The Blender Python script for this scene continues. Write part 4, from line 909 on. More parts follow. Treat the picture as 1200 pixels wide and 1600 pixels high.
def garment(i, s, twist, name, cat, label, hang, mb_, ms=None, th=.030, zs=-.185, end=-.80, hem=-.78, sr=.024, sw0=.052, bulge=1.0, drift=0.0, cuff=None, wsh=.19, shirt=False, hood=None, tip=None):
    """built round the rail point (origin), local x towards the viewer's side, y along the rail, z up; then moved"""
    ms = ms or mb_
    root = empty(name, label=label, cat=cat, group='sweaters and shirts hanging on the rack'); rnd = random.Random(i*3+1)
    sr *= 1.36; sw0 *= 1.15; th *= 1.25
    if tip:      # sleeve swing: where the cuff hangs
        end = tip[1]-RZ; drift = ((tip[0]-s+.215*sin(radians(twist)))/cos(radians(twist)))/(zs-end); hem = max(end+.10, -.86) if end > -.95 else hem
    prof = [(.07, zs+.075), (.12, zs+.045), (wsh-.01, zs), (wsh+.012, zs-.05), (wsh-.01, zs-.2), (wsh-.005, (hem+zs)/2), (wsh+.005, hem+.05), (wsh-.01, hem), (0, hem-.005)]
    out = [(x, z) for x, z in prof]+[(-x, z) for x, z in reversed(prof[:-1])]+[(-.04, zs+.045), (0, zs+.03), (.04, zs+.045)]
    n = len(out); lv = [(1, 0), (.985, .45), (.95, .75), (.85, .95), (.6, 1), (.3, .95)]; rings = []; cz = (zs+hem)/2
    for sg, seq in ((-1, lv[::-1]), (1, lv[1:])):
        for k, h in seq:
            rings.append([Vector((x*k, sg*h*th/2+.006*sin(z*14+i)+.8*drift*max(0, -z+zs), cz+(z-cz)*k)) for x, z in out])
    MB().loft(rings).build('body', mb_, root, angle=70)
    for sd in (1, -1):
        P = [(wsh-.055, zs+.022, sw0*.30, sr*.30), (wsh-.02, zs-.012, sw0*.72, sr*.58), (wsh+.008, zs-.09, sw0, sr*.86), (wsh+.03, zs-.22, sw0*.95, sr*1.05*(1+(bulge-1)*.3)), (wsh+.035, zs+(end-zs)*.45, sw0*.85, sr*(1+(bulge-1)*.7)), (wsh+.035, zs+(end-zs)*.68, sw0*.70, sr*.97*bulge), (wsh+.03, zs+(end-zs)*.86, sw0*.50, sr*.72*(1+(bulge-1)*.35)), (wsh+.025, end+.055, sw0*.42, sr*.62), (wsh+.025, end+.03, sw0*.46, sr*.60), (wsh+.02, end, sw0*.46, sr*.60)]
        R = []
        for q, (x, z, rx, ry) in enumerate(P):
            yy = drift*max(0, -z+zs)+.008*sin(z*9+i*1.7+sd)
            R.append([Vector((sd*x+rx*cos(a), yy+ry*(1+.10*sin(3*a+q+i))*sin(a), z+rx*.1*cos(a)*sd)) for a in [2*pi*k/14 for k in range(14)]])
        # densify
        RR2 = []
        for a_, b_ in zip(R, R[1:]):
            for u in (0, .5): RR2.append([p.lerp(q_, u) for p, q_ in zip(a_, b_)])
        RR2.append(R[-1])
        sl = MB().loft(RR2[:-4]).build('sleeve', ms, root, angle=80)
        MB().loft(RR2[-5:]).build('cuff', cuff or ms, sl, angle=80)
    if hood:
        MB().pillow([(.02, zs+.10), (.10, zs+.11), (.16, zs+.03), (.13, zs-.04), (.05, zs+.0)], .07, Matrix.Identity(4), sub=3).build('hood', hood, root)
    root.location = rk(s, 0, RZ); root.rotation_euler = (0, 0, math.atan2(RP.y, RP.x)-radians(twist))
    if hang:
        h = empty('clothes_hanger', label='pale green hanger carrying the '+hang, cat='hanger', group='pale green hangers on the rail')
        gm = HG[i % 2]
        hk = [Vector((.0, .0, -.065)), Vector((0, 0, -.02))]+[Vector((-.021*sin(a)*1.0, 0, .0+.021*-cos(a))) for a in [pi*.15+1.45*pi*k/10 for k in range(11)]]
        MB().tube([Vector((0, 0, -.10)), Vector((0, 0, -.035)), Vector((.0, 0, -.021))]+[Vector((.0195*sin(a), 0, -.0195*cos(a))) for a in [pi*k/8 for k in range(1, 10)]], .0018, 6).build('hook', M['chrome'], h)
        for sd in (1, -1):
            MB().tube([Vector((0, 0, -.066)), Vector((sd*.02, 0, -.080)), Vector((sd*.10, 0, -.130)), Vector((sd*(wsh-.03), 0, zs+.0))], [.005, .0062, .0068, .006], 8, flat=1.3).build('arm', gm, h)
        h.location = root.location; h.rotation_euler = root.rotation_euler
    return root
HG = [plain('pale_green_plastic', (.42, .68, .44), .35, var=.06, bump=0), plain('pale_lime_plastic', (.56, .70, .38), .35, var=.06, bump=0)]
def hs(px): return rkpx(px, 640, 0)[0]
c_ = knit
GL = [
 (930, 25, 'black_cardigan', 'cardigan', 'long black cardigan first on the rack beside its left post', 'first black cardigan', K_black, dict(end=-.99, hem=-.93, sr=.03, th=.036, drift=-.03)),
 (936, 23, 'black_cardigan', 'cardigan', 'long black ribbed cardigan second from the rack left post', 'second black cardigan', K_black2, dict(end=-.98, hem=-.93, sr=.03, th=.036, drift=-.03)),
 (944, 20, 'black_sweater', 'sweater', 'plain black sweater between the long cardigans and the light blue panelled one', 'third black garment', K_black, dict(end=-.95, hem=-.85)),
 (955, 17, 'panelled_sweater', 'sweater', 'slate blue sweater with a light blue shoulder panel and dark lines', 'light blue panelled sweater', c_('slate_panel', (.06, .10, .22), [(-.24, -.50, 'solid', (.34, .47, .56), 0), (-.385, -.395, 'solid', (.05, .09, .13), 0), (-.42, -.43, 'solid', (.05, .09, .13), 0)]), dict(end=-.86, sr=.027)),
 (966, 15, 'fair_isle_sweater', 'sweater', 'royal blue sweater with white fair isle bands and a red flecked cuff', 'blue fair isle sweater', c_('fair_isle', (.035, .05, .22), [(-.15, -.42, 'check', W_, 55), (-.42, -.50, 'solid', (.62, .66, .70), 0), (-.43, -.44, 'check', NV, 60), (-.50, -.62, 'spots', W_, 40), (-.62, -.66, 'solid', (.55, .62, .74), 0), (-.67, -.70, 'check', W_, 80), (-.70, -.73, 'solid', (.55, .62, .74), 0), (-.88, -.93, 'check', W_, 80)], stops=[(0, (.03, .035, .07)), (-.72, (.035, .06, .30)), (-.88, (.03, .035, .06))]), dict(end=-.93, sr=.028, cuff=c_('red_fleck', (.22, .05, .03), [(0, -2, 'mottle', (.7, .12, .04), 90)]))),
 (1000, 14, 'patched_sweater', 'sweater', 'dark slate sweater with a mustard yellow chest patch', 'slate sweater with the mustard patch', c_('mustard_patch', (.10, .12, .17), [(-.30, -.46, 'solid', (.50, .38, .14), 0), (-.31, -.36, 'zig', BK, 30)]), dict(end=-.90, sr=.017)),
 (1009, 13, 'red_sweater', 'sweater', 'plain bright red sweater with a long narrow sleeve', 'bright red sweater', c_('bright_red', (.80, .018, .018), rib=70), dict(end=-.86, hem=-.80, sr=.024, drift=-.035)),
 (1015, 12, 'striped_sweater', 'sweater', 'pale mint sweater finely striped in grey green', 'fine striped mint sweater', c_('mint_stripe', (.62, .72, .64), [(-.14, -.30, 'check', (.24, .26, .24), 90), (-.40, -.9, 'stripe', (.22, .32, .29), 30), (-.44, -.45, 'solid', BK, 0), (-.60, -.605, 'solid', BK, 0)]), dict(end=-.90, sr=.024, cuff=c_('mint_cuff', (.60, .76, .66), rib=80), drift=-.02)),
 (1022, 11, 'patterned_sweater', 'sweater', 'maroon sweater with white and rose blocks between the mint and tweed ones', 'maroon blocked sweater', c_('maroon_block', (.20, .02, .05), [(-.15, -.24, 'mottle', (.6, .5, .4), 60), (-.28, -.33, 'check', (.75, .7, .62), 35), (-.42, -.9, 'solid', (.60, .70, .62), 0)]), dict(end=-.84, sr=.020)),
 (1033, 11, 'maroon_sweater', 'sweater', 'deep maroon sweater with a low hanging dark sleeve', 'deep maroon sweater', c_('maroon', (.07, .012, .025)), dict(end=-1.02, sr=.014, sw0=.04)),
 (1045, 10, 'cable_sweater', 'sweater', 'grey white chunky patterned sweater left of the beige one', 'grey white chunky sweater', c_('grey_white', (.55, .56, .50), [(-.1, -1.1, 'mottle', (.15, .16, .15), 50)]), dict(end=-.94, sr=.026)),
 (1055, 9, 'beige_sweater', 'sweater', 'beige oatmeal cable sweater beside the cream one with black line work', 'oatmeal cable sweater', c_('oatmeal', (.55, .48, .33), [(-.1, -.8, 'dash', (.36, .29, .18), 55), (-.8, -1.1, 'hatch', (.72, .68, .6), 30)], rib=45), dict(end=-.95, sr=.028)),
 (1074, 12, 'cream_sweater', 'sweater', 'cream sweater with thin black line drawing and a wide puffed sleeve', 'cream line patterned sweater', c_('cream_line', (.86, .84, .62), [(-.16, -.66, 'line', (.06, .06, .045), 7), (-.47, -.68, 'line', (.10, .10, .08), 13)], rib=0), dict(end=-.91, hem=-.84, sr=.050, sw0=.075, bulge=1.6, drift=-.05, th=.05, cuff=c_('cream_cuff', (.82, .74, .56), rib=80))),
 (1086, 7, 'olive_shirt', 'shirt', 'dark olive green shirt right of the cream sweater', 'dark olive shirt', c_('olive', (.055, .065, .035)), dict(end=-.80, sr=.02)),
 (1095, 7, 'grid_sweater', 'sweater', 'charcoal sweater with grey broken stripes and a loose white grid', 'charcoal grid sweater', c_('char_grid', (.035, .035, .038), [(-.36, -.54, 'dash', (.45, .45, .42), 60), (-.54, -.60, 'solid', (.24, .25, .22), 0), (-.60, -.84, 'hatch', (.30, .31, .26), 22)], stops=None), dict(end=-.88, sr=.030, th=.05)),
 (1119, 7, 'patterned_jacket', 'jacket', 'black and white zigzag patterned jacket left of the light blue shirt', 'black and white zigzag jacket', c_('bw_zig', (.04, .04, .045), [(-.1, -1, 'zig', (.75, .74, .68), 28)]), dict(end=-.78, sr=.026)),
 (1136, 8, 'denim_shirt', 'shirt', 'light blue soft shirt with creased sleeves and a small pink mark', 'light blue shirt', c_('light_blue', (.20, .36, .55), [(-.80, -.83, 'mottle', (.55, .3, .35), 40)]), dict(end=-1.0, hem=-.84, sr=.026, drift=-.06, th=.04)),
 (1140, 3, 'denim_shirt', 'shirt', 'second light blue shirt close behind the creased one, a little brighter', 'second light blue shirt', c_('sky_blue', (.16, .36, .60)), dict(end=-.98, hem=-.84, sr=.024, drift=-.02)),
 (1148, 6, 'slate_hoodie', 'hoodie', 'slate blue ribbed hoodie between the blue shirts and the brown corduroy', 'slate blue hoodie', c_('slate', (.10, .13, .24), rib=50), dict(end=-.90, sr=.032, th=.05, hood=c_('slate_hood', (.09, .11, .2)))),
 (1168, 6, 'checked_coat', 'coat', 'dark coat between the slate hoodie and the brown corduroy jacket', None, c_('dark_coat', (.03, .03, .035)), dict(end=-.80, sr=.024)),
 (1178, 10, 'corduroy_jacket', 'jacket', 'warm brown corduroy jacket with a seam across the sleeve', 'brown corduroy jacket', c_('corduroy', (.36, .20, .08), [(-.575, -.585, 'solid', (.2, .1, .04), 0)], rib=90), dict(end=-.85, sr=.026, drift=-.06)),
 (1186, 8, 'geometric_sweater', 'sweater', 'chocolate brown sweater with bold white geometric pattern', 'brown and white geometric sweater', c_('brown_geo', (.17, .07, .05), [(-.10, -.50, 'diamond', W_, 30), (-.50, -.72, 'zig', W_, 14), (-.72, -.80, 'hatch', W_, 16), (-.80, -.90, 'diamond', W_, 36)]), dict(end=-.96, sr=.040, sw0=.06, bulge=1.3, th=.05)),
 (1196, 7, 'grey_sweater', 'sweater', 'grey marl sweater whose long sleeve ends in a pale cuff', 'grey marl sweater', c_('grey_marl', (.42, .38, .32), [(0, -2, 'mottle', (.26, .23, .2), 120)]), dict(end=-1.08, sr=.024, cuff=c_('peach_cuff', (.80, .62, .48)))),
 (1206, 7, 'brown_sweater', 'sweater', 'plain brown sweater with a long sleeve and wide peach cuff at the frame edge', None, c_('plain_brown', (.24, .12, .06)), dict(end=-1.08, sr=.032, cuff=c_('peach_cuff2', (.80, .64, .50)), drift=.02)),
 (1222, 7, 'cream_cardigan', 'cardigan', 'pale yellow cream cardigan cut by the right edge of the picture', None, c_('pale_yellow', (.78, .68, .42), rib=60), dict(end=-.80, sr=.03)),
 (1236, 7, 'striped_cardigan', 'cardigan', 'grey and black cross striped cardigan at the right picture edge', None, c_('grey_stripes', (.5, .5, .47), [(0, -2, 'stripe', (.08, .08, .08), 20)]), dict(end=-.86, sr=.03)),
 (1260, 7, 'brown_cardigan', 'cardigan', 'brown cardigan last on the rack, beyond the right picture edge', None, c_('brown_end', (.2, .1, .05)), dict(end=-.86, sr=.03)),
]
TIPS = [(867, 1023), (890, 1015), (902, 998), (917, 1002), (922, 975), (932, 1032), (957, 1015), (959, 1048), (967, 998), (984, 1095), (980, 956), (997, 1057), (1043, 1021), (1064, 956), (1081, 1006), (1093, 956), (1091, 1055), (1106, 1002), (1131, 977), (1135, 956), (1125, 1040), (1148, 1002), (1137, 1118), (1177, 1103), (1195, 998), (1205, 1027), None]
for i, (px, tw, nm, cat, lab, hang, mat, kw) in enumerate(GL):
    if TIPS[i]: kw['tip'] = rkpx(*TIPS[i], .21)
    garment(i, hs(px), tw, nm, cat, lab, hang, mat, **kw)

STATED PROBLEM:
Which lines contain the word "from"? Copy each of them.

COMPLETE OUTPUT:
The Blender Python script for this scene continues. Write part 4, from line 909 on. More parts follow. Treat the picture as 1200 pixels wide and 1600 pixels high.
 (936, 23, 'black_cardigan', 'cardigan', 'long black ribbed cardigan second from the rack left post', 'second black cardigan', K_black2, dict(end=-.98, hem=-.93, sr=.03, th=.036, drift=-.03)),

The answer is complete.